| Exercise aim |
All of the data below should be written out exactly.

** START Given information **

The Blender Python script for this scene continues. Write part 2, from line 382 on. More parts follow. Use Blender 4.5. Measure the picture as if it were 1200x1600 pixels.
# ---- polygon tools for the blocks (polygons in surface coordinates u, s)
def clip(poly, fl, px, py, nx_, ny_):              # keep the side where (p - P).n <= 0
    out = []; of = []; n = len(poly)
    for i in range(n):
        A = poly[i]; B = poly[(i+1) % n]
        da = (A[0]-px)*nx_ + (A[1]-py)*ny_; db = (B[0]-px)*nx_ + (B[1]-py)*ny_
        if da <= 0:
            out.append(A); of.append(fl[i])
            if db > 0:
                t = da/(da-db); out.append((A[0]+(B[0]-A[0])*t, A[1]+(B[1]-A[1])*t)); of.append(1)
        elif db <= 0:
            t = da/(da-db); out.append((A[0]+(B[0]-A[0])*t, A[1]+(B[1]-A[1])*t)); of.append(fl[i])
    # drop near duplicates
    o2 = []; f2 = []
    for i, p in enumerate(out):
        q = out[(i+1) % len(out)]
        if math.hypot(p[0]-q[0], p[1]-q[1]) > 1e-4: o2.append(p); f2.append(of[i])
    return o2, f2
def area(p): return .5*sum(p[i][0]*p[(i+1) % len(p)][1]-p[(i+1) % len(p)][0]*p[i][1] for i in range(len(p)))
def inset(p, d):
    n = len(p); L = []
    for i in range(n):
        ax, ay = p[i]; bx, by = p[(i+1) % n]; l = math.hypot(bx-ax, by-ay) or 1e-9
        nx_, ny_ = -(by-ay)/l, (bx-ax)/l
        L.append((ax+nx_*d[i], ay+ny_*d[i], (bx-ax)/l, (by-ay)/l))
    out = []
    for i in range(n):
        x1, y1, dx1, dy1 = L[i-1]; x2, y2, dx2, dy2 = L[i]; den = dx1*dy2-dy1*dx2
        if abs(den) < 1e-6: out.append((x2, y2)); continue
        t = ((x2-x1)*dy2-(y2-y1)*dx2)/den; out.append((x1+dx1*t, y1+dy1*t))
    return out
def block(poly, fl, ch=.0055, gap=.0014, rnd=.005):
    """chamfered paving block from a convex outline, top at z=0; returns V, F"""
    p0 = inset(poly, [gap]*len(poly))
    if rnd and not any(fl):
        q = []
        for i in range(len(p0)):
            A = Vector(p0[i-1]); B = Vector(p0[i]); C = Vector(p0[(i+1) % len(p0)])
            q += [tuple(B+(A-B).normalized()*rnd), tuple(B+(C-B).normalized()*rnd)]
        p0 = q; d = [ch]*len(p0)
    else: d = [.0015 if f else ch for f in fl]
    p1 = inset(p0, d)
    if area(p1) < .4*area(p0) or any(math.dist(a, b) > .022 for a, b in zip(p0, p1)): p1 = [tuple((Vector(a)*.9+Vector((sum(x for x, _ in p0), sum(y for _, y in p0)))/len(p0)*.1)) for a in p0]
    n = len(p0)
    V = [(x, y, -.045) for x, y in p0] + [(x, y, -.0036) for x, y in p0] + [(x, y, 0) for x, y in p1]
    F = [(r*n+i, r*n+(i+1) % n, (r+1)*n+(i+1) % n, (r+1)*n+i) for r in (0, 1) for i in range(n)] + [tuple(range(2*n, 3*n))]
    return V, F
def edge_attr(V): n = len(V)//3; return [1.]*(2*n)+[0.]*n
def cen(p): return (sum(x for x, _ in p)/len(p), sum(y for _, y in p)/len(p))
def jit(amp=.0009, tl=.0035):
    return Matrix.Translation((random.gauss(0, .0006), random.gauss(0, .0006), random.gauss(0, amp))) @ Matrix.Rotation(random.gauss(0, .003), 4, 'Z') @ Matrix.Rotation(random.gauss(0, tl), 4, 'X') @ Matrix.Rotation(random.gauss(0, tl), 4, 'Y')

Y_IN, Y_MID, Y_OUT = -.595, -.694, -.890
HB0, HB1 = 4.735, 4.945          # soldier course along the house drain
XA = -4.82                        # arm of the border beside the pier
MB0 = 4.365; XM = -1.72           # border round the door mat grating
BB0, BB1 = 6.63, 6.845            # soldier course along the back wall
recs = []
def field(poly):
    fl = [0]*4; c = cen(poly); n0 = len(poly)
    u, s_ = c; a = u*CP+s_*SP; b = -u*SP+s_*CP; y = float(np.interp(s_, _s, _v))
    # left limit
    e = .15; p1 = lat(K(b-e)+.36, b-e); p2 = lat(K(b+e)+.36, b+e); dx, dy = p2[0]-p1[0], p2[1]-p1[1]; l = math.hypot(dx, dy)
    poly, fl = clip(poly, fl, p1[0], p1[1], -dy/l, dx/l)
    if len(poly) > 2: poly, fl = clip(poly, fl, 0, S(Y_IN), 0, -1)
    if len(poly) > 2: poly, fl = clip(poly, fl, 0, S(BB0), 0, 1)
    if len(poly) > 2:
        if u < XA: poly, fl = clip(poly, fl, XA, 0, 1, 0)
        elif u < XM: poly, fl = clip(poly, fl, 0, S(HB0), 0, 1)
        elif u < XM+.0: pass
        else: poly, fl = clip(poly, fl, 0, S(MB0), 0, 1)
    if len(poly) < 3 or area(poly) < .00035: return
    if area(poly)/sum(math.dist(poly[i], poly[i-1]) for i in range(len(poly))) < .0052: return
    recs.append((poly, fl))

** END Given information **

| Finished exercise |
The Blender Python script for this scene continues. Write part 2, from line 382 on. More parts follow. Use Blender 4.5. Measure the picture as if it were 1200x1600 pixels.
# ---- polygon tools for the blocks (polygons in surface coordinates u, s)
def clip(poly, fl, px, py, nx_, ny_):              # keep the side where (p - P).n <= 0
    out = []; of = []; n = len(poly)
    for i in range(n):
        A = poly[i]; B = poly[(i+1) % n]
        da = (A[0]-px)*nx_ + (A[1]-py)*ny_; db = (B[0]-px)*nx_ + (B[1]-py)*ny_
        if da <= 0:
            out.append(A); of.append(fl[i])
            if db > 0:
                t = da/(da-db); out.append((A[0]+(B[0]-A[0])*t, A[1]+(B[1]-A[1])*t)); of.append(1)
        elif db <= 0:
            t = da/(da-db); out.append((A[0]+(B[0]-A[0])*t, A[1]+(B[1]-A[1])*t)); of.append(fl[i])
    # drop near duplicates
    o2 = []; f2 = []
    for i, p in enumerate(out):
        q = out[(i+1) % len(out)]
        if math.hypot(p[0]-q[0], p[1]-q[1]) > 1e-4: o2.append(p); f2.append(of[i])
    return o2, f2
def area(p): return .5*sum(p[i][0]*p[(i+1) % len(p)][1]-p[(i+1) % len(p)][0]*p[i][1] for i in range(len(p)))
def inset(p, d):
    n = len(p); L = []
    for i in range(n):
        ax, ay = p[i]; bx, by = p[(i+1) % n]; l = math.hypot(bx-ax, by-ay) or 1e-9
        nx_, ny_ = -(by-ay)/l, (bx-ax)/l
        L.append((ax+nx_*d[i], ay+ny_*d[i], (bx-ax)/l, (by-ay)/l))
    out = []
    for i in range(n):
        x1, y1, dx1, dy1 = L[i-1]; x2, y2, dx2, dy2 = L[i]; den = dx1*dy2-dy1*dx2
        if abs(den) < 1e-6: out.append((x2, y2)); continue
        t = ((x2-x1)*dy2-(y2-y1)*dx2)/den; out.append((x1+dx1*t, y1+dy1*t))
    return out
def block(poly, fl, ch=.0055, gap=.0014, rnd=.005):
    """chamfered paving block from a convex outline, top at z=0; returns V, F"""
    p0 = inset(poly, [gap]*len(poly))
    if rnd and not any(fl):
        q = []
        for i in range(len(p0)):
            A = Vector(p0[i-1]); B = Vector(p0[i]); C = Vector(p0[(i+1) % len(p0)])
            q += [tuple(B+(A-B).normalized()*rnd), tuple(B+(C-B).normalized()*rnd)]
        p0 = q; d = [ch]*len(p0)
    else: d = [.0015 if f else ch for f in fl]
    p1 = inset(p0, d)
    if area(p1) < .4*area(p0) or any(math.dist(a, b) > .022 for a, b in zip(p0, p1)): p1 = [tuple((Vector(a)*.9+Vector((sum(x for x, _ in p0), sum(y for _, y in p0)))/len(p0)*.1)) for a in p0]
    n = len(p0)
    V = [(x, y, -.045) for x, y in p0] + [(x, y, -.0036) for x, y in p0] + [(x, y, 0) for x, y in p1]
    F = [(r*n+i, r*n+(i+1) % n, (r+1)*n+(i+1) % n, (r+1)*n+i) for r in (0, 1) for i in range(n)] + [tuple(range(2*n, 3*n))]
    return V, F
def edge_attr(V): n = len(V)//3; return [1.]*(2*n)+[0.]*n
def cen(p): return (sum(x for x, _ in p)/len(p), sum(y for _, y in p)/len(p))
def jit(amp=.0009, tl=.0035):
    return Matrix.Translation((random.gauss(0, .0006), random.gauss(0, .0006), random.gauss(0, amp))) @ Matrix.Rotation(random.gauss(0, .003), 4, 'Z') @ Matrix.Rotation(random.gauss(0, tl), 4, 'X') @ Matrix.Rotation(random.gauss(0, tl), 4, 'Y')

Y_IN, Y_MID, Y_OUT = -.595, -.694, -.890
HB0, HB1 = 4.735, 4.945          # soldier course along the house drain
XA = -4.82                        # arm of the border beside the pier
MB0 = 4.365; XM = -1.72           # border round the door mat grating
BB0, BB1 = 6.63, 6.845            # soldier course along the back wall
recs = []
def field(poly):
    fl = [0]*4; c = cen(poly); n0 = len(poly)
    u, s_ = c; a = u*CP+s_*SP; b = -u*SP+s_*CP; y = float(np.interp(s_, _s, _v))
    # left limit
    e = .15; p1 = lat(K(b-e)+.36, b-e); p2 = lat(K(b+e)+.36, b+e); dx, dy = p2[0]-p1[0], p2[1]-p1[1]; l = math.hypot(dx, dy)
    poly, fl = clip(poly, fl, p1[0], p1[1], -dy/l, dx/l)
    if len(poly) > 2: poly, fl = clip(poly, fl, 0, S(Y_IN), 0, -1)
    if len(poly) > 2: poly, fl = clip(poly, fl, 0, S(BB0), 0, 1)
    if len(poly) > 2:
        if u < XA: poly, fl = clip(poly, fl, XA, 0, 1, 0)
        elif u < XM: poly, fl = clip(poly, fl, 0, S(HB0), 0, 1)
        elif u < XM+.0: pass
        else: poly, fl = clip(poly, fl, 0, S(MB0), 0, 1)
    if len(poly) < 3 or area(poly) < .00035: return
    if area(poly)/sum(math.dist(poly[i], poly[i-1]) for i in range(len(poly))) < .0052: return
    recs.append((poly, fl))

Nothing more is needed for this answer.